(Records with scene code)
※ ※ ※

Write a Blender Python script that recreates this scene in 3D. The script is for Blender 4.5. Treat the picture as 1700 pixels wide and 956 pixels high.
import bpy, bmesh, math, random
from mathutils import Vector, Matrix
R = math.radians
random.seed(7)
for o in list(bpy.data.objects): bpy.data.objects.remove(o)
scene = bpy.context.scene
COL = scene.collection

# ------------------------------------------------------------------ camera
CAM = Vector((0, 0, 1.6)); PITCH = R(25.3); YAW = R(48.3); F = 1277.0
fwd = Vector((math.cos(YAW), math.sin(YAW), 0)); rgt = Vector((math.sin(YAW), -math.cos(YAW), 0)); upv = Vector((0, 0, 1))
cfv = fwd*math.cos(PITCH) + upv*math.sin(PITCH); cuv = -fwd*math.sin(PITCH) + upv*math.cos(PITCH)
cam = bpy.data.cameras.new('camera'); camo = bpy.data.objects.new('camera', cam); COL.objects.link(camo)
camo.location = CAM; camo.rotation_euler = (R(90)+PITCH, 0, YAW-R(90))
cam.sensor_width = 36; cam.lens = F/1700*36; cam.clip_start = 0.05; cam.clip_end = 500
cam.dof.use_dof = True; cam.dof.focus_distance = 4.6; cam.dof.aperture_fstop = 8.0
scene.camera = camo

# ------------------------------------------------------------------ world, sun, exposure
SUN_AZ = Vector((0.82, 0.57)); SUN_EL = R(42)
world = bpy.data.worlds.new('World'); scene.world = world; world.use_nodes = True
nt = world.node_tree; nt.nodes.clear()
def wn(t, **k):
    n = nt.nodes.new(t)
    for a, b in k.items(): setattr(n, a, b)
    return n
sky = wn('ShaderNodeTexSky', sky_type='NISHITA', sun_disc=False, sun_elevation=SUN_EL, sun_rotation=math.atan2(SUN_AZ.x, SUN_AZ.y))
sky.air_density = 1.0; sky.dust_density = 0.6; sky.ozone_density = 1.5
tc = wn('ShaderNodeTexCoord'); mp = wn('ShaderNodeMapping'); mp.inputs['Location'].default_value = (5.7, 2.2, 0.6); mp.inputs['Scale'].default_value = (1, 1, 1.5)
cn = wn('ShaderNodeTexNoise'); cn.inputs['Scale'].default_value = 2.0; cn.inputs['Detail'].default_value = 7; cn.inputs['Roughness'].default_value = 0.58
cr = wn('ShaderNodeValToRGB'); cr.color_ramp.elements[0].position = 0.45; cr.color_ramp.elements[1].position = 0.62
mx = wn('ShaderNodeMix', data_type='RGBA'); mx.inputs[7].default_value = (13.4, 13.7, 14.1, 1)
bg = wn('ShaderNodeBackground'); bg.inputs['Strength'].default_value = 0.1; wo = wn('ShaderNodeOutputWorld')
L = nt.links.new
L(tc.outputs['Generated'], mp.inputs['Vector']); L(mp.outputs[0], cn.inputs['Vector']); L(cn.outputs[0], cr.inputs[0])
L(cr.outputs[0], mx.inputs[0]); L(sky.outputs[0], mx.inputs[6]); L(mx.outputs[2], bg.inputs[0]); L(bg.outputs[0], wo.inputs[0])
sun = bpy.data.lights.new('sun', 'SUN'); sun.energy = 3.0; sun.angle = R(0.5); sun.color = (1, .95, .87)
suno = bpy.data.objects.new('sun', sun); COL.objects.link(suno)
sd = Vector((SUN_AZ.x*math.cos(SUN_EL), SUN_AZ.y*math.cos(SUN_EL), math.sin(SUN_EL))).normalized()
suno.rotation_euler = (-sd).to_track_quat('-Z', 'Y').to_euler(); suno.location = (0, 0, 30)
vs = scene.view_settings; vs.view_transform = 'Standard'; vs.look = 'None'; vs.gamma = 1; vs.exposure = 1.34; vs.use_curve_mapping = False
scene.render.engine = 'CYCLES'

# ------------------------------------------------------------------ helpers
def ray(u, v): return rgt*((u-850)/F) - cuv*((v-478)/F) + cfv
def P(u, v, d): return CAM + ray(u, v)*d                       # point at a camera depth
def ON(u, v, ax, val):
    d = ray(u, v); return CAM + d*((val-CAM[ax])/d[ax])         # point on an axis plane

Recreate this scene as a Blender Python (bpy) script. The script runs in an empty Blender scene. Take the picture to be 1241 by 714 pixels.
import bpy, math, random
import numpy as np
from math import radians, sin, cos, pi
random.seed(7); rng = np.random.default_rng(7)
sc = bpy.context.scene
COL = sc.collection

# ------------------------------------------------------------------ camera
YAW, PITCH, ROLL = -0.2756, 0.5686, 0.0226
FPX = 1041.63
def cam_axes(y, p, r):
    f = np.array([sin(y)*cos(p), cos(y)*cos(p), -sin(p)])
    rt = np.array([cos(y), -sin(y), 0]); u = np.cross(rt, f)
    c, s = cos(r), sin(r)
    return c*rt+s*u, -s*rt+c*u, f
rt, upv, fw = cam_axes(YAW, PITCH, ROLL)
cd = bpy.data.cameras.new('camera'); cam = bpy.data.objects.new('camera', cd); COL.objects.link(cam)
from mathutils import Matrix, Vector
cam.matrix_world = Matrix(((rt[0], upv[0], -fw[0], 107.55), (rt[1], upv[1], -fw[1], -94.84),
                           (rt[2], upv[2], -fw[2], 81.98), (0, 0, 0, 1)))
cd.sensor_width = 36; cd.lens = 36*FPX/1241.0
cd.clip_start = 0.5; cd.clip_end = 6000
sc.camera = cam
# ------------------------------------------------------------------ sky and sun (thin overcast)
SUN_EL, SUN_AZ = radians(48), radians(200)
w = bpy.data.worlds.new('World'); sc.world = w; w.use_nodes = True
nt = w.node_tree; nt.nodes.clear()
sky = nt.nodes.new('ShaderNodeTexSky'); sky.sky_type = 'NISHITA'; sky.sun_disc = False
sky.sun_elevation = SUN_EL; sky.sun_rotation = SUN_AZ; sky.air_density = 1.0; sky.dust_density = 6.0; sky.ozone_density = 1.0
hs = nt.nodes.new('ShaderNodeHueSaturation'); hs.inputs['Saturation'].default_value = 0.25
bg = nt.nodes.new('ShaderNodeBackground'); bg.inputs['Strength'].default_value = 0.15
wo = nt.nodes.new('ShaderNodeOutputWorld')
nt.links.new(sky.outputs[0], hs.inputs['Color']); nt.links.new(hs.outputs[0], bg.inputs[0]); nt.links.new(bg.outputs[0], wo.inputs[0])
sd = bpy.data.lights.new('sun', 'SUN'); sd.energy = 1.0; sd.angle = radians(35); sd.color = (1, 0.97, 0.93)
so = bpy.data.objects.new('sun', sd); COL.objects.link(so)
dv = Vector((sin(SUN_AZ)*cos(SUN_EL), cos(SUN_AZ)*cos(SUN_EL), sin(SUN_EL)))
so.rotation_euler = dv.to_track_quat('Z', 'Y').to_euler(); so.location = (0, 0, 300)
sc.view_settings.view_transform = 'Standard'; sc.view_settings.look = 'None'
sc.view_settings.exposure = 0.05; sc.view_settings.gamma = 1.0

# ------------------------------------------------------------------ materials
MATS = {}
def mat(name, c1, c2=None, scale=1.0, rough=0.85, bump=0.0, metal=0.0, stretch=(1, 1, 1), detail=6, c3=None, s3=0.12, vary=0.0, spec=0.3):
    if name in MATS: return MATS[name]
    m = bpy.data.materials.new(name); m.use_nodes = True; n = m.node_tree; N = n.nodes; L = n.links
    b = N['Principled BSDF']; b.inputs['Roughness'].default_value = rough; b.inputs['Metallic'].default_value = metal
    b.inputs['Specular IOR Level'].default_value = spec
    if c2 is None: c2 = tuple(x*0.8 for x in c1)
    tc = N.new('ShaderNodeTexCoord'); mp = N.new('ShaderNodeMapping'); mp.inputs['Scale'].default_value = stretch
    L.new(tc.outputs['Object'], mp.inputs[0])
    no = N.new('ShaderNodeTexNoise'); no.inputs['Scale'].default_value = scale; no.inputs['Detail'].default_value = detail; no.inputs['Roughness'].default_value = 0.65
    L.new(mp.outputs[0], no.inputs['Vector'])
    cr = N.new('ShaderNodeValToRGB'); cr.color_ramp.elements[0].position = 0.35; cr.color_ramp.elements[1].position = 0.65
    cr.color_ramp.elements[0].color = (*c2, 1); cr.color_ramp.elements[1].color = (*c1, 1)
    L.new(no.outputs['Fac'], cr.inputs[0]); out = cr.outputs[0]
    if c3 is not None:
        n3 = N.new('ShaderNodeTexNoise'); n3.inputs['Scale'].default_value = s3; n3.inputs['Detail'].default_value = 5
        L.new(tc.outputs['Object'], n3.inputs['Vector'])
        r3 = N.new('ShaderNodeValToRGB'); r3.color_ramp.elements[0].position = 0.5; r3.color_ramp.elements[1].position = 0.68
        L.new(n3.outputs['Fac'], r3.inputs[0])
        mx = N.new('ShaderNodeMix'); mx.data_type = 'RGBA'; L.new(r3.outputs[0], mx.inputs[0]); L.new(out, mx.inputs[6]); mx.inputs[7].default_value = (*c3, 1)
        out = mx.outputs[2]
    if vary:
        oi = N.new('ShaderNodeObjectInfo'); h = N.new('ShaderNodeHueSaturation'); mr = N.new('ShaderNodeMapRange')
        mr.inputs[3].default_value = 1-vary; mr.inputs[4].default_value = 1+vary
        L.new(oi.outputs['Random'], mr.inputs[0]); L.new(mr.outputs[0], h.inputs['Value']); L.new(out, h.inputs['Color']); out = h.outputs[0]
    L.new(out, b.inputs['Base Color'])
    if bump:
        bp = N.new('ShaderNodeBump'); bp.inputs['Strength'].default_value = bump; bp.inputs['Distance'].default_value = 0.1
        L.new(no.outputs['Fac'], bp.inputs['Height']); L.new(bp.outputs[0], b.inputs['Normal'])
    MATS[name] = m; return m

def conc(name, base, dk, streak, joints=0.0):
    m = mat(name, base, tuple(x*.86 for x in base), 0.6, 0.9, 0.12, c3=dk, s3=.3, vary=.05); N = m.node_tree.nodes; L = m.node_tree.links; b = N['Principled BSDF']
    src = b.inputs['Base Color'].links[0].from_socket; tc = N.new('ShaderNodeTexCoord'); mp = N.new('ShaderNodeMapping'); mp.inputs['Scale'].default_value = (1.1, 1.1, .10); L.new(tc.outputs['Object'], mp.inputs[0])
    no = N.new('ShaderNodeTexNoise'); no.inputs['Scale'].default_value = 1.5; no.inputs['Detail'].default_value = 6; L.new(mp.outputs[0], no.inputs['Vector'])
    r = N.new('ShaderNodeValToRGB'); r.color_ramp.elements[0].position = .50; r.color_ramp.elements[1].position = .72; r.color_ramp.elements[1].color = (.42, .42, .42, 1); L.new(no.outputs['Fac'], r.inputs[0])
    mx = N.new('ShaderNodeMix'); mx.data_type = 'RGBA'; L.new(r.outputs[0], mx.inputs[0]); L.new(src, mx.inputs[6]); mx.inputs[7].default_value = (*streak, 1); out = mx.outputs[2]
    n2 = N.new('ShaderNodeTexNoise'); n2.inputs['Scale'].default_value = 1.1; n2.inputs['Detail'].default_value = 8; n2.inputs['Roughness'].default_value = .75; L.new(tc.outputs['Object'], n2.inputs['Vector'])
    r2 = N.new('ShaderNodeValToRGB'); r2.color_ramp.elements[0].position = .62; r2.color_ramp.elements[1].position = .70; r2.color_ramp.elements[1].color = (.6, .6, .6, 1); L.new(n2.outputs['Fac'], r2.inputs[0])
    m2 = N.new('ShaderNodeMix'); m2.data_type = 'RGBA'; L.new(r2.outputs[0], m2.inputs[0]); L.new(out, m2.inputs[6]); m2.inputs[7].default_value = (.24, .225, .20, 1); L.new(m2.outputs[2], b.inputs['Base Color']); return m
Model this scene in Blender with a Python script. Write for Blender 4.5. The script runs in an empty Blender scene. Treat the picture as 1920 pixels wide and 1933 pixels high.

※ ※ ※

» **Directive**
Beginning at the first line of the records, give again each line exactly as written, ending with the line that contains "COL = scene.collection".

» **Expected answer**
Write a Blender Python script that recreates this scene in 3D. The script is for Blender 4.5. Treat the picture as 1700 pixels wide and 956 pixels high.
import bpy, bmesh, math, random
from mathutils import Vector, Matrix
R = math.radians
random.seed(7)
for o in list(bpy.data.objects): bpy.data.objects.remove(o)
scene = bpy.context.scene
COL = scene.collection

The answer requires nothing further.